How does the data below read from its first line through the line containing "TUBE_POWER = 58.0"? Print those lines exactly.

# START OF DATA LINES

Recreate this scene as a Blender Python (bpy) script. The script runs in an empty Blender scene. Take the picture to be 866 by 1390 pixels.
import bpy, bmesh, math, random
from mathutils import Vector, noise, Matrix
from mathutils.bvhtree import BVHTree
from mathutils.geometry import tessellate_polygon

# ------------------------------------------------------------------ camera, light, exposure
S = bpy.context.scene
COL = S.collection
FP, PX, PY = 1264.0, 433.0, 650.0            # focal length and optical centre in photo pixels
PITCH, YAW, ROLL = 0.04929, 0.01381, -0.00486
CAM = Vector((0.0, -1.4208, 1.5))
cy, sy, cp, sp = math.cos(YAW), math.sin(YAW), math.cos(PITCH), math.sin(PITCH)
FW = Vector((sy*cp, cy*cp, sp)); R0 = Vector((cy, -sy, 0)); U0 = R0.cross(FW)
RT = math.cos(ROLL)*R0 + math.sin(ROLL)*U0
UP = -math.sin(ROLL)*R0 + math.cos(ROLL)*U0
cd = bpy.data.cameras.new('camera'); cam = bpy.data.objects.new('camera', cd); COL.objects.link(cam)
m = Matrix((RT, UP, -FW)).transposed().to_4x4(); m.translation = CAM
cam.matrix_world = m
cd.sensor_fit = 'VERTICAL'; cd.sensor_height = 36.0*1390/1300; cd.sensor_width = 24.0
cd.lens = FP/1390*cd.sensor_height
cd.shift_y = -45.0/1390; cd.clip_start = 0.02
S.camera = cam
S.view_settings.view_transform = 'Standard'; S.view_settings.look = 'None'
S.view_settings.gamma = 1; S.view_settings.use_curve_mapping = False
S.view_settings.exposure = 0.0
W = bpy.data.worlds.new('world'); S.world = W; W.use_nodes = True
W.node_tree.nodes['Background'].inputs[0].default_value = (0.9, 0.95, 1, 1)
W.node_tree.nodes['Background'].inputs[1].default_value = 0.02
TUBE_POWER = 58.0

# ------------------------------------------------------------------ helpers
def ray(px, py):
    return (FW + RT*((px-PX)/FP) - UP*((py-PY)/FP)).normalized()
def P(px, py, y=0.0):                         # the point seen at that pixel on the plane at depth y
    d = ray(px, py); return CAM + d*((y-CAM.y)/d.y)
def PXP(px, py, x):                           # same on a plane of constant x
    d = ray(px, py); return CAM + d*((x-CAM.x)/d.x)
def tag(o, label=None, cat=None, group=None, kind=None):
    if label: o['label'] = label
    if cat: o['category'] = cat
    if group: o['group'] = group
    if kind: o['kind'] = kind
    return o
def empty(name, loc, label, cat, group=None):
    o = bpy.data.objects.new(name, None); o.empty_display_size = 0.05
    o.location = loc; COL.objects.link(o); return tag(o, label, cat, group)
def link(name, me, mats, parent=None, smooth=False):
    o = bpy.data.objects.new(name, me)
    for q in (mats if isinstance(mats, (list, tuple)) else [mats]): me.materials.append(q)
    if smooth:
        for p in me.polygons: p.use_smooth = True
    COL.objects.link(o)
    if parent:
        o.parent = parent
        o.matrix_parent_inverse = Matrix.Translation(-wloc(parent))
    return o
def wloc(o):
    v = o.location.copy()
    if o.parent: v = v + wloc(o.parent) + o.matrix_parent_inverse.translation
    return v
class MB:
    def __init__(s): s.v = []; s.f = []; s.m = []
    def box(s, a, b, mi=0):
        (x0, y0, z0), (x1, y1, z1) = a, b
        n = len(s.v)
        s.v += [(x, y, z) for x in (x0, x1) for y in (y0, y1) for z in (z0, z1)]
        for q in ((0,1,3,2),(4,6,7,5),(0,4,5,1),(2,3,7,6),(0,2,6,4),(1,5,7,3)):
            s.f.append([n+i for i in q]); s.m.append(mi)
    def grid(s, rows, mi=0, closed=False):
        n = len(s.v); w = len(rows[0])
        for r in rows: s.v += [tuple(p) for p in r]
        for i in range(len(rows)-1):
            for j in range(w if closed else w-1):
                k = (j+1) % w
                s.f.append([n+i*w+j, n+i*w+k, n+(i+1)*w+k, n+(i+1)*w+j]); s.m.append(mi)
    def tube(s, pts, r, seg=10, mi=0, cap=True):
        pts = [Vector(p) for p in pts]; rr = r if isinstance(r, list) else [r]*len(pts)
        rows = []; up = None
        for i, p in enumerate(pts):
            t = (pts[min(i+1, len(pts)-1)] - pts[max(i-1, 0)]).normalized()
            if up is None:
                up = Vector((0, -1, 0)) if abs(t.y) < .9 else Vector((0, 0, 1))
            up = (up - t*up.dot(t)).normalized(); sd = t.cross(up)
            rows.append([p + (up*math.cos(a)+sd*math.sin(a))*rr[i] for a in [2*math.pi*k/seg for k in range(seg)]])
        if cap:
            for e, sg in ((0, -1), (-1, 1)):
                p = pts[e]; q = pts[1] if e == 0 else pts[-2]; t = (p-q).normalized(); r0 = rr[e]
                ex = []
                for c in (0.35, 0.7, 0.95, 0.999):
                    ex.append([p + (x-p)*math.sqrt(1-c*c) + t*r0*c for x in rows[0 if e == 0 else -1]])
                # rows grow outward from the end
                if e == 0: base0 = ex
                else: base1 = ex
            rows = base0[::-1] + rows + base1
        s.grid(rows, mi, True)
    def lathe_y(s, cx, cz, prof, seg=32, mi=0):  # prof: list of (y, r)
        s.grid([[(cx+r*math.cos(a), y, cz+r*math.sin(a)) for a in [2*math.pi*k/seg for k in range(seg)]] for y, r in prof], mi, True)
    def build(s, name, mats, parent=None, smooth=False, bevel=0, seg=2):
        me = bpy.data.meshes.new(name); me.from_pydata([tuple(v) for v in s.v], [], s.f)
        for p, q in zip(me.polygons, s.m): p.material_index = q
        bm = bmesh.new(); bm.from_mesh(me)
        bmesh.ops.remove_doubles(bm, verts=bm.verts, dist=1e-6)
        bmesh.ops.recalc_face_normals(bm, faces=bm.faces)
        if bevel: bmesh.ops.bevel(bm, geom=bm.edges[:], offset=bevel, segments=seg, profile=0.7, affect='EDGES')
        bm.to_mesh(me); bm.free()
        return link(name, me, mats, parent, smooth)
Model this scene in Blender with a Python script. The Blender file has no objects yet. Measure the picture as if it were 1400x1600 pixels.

# END OF DATA LINES

#### [EXERCISE RESPONSE]
Recreate this scene as a Blender Python (bpy) script. The script runs in an empty Blender scene. Take the picture to be 866 by 1390 pixels.
import bpy, bmesh, math, random
from mathutils import Vector, noise, Matrix
from mathutils.bvhtree import BVHTree
from mathutils.geometry import tessellate_polygon

# ------------------------------------------------------------------ camera, light, exposure
S = bpy.context.scene
COL = S.collection
FP, PX, PY = 1264.0, 433.0, 650.0            # focal length and optical centre in photo pixels
PITCH, YAW, ROLL = 0.04929, 0.01381, -0.00486
CAM = Vector((0.0, -1.4208, 1.5))
cy, sy, cp, sp = math.cos(YAW), math.sin(YAW), math.cos(PITCH), math.sin(PITCH)
FW = Vector((sy*cp, cy*cp, sp)); R0 = Vector((cy, -sy, 0)); U0 = R0.cross(FW)
RT = math.cos(ROLL)*R0 + math.sin(ROLL)*U0
UP = -math.sin(ROLL)*R0 + math.cos(ROLL)*U0
cd = bpy.data.cameras.new('camera'); cam = bpy.data.objects.new('camera', cd); COL.objects.link(cam)
m = Matrix((RT, UP, -FW)).transposed().to_4x4(); m.translation = CAM
cam.matrix_world = m
cd.sensor_fit = 'VERTICAL'; cd.sensor_height = 36.0*1390/1300; cd.sensor_width = 24.0
cd.lens = FP/1390*cd.sensor_height
cd.shift_y = -45.0/1390; cd.clip_start = 0.02
S.camera = cam
S.view_settings.view_transform = 'Standard'; S.view_settings.look = 'None'
S.view_settings.gamma = 1; S.view_settings.use_curve_mapping = False
S.view_settings.exposure = 0.0
W = bpy.data.worlds.new('world'); S.world = W; W.use_nodes = True
W.node_tree.nodes['Background'].inputs[0].default_value = (0.9, 0.95, 1, 1)
W.node_tree.nodes['Background'].inputs[1].default_value = 0.02
TUBE_POWER = 58.0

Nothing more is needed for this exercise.